Pourquoi la ville, d’ordinaire attractive, peut-elle aussi devenir un terreau d’exclusion ?
V.B. : Avant d’exclure, la ville attire. Enquête après enquête, on voit bien que les gens en situation de rue, les jeunes en difficulté, les migrants y voient une promesse possible d’intégration et pensent pouvoir trouver une place dans cet écosystème de la densité.
L’exclusion commence quand la ville ne veut pas voir ces gens, n’arrive pas ou plus à les prendre en compte dans les politiques publiques.
Leur première problématique, est-ce celle du logement, de l’emploi ?
V.B. : Du logement. Beaucoup arrivent avec un bout de solution : une colocation, un canapé chez un cousin, un matelas chez un oncle en foyer. Quand ces solutions lâchent, les difficultés surgissent. On voit des femmes en situation de rue parce qu’elles sont tombées enceintes et ne pouvaient pas continuer à être hébergées. Chaque soir, 100 000 places d’hébergement, dont 55 000 à l’hôtel, sont proposées en Ile-de-France, mais la question est de sortir de l’hébergement pour aller vers le logement.
Quand on n’a pas de lieu à soi, tout est difficile (transport, hygiène…). Lors des premières semaines du confinement de mars 2020, quand l’écosystème de la ville s’est gelé, les personnes en situation de rue n’avaient plus accès à l’aide alimentaire, au surplus des poubelles, aux repas donnés par les restaurants, aux sanisettes publiques.
"Nous formons une seule et même société et il est important de "rendre visible" ces personnes que nous côtoyons chaque jour."
Quelles actions concrètes mettez-vous en place et avec quelle efficacité ?
V.B. : Le Samusocial aura bientôt 30 ans. Nous avons été créés pour faire face à l’urgence sociale, mais aujourd’hui nous allons plus loin, pour développer des solutions pérennes, globales. L’une des clés, c’est d’ « aller vers ». Nos équipes mobiles, pluridisciplinaires cherchent à créer du lien, à proposer une solution à chaque personne, dans le respect de sa dignité. Comme tous les acteurs de la solidarité, nous cherchons à nous écarter de systèmes standardisés et d’une approche massive qui ne fonctionne pas.
Mais nous ne pouvons pas tout faire seuls, nous travaillons beaucoup avec des partenaires, comme la RATP et son équipe de Recueil Social qui fait sous la ville ce que nous faisons dans la rue (voir l’encadré ci-dessous). Pour chaque public, femmes, étrangers en situation irrégulière, personnes très âgées dépendantes, ou atteintes de troubles psychiques, ce qui est le cas d’un tiers des sans domicile fixe, nous sommes en lien avec des partenaires spécialisés.

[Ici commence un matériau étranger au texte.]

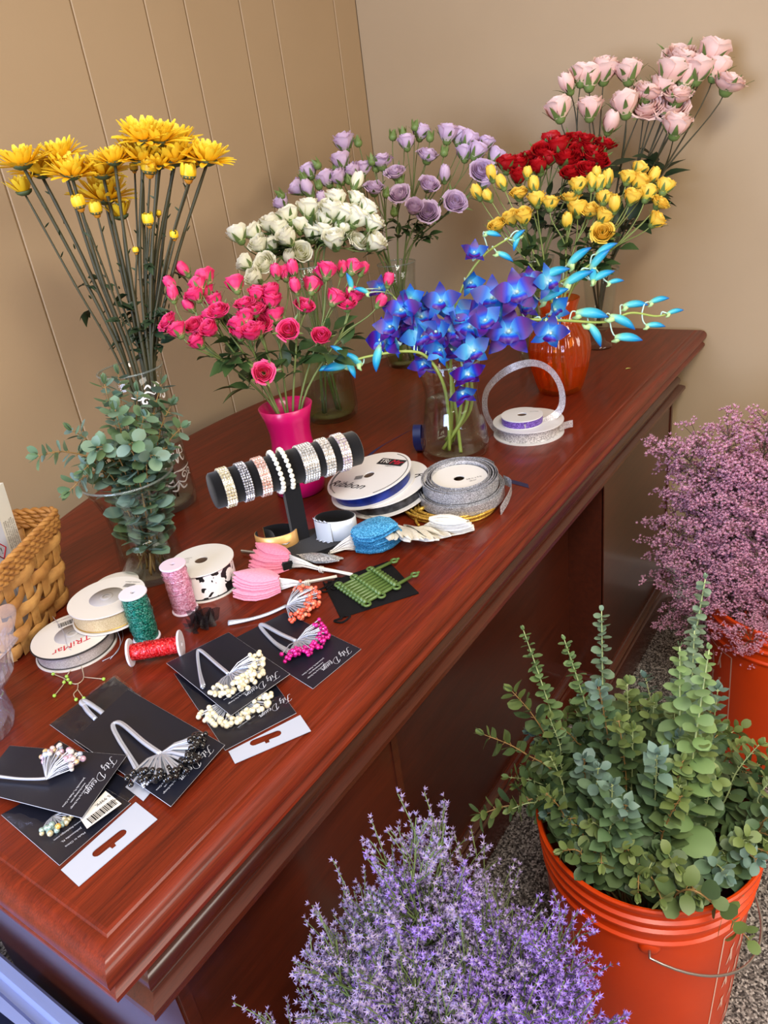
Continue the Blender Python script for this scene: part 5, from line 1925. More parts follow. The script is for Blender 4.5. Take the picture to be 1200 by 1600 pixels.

Inclure, c’est aussi apprendre à voir ceux qui nous entourent ?
V.B. : Nous formons une seule et même société et il est important de « rendre visibles » ces personnes que nous côtoyons chaque jour, en intégrant leur parole. Les personnes accompagnées par le Samusocial sont en train d’élaborer, au sein de ce que nous appelons « le débat permanent », des propositions pour la campagne présidentielle.
Elles nous poussent à réinterroger notre action en mettant en avant des thèmes que nous n’aurions pas nécessairement proposés, comme celui de l’écologie, porté par un groupe de travail qui vient de remporter un appel à projet pour la création d’un potager partagé.
Depuis 1994, les équipes du Recueil Social de la RATP, une soixantaine d’agents volontaires, vont au-devant des personnes sans abri dans le métro pour les orienter, si elles le souhaitent, vers des services d’accueil et d’accompagnement. La mission de lutte contre la grande exclusion de la RATP dispose d'un budget de 6 millions d'euros par an.